Out-Law News 2 min. read

New measures needed to increase number of women in banking management, says EBA


The European Banking Authority (EBA) has called for additional measures to boost the number of women working at managerial level in European banking.

In a report on diversity in the banking profession, the EBA said that diversity varies significantly between EU countries, but gender diversity is lacking across the board.

Representation of women at management level is still "very low", it said, with just 13.6% of management and 18.9% of supervisory roles respectively filled by women.

Under EU legislation all credit institutions and investment firms are required to put a policy in place to promote diversity in management, but only 35% of those companies have already done so and only two thirds promote gender diversity, the EBA said.

The EBA also looked at diversity in terms of age, educational and professional background, and geographical provenance. Diversity of age was only of concern in a "limited number" of institutions, while geographical provenance was an issue only for some large international banks.

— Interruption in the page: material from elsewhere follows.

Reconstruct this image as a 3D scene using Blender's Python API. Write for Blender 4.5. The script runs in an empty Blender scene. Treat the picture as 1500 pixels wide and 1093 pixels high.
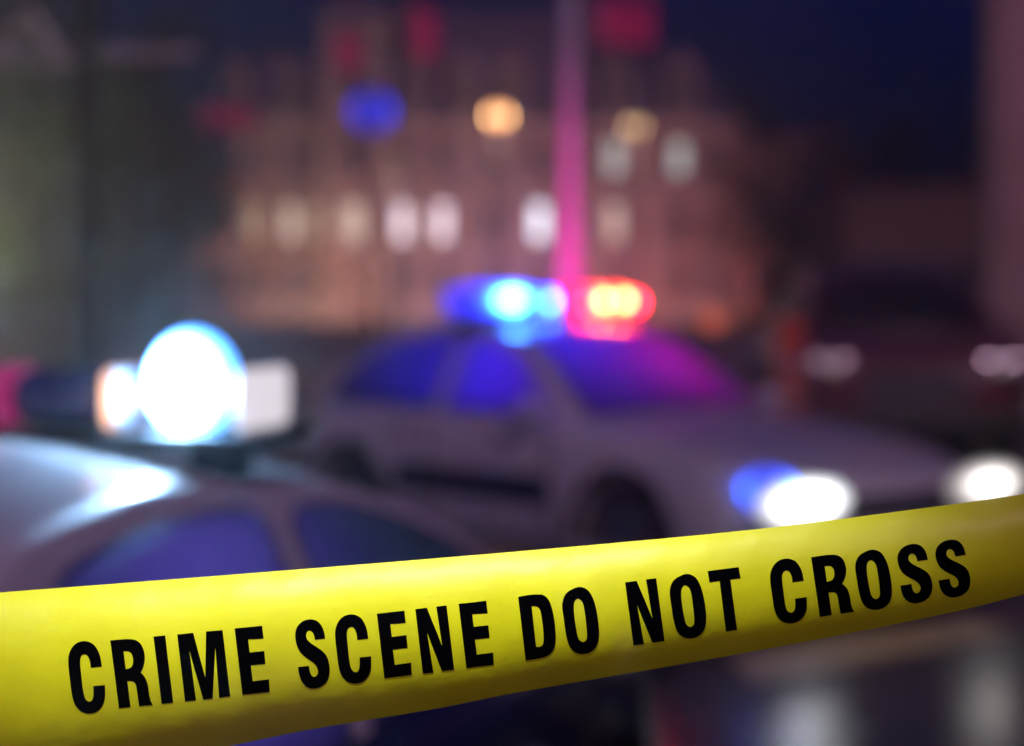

Diversity in education and professional background was found to be well developed in many institutions. 

The report is based on data from 873 institutions from 29 EU and European Economic Area countries, covers credit institutions of different sizes as well as investment firms, and represents 14.3% of the 6,103 institutions in those countries, the EBA said.

Employment law expert Linda Jones of Pinsent Masons, the law firm behind Out-Law.com said: "Since January 2014, EU financial institutions have been obliged under CRD IV to have diversity targets for their boards and to publish both the targets and policies for achieving them. However, these rules are buried deep in the small print of CRD IV and have had very little profile, so it’s not surprising that the EBA’s report has found that women are still under represented at senior levels in the banking sector. In the UK, a recent report by Jayne-Anne Gadhia highlighted the fact that women make up only 14% of executive committee memberships in the financial services sector."

"This week, the UK government announced that 72 firms have now signed up to the government-backed Women in Finance Charter,  which came out of the Gadhia review and which commits financial sector employers to linking bonus pay to meeting gender targets," Jones said.

The UK Treasury announced the charter in March. The signatories have agreed that bonuses paid to senior executives will be linked to their firms' performance against internal targets to improve gender diversity among senior staff.

"The signatories will no doubt also be mindful of the UK legislation on gender pay gap reporting, which comes into effect next year and which will require large employers to publish details showing the gap in pay between male and female employees, including in relation to bonuses and the proportion of men and women they have in each pay quartile," Jones said. "Clearly, unless the number of women in senior positions improves, financial services sector employers will have the potential embarrassment of publishing data that shows a significant pay gap between the genders."

"It may be that a number of factors are now coming together to put gender parity at the top of strategic priorities in a way that hasn’t happened until now. However, even if financial institutions are now willing to prioritise this issue, the culture change needed to make it happen will not take place overnight, so it may be a number of years before any significant progress is made," Jones said.

"Aspirations for greater diversity at a senior level in the business world, and the expected benefits from achieving that, of course apply across all sectors and not only to financial services. Just before the EBA published its report, a review led by Sir Philip Hampton and Dame Helen Alexander announced a new target of 33% women boards across the whole FTSE 350 by 2020, supported by a better 'pipeline' for the development of female business leaders," she said.

The FTSE 350 initiative has been supported by the UK government, the Investment Association and the Equality and Human Rights Commission.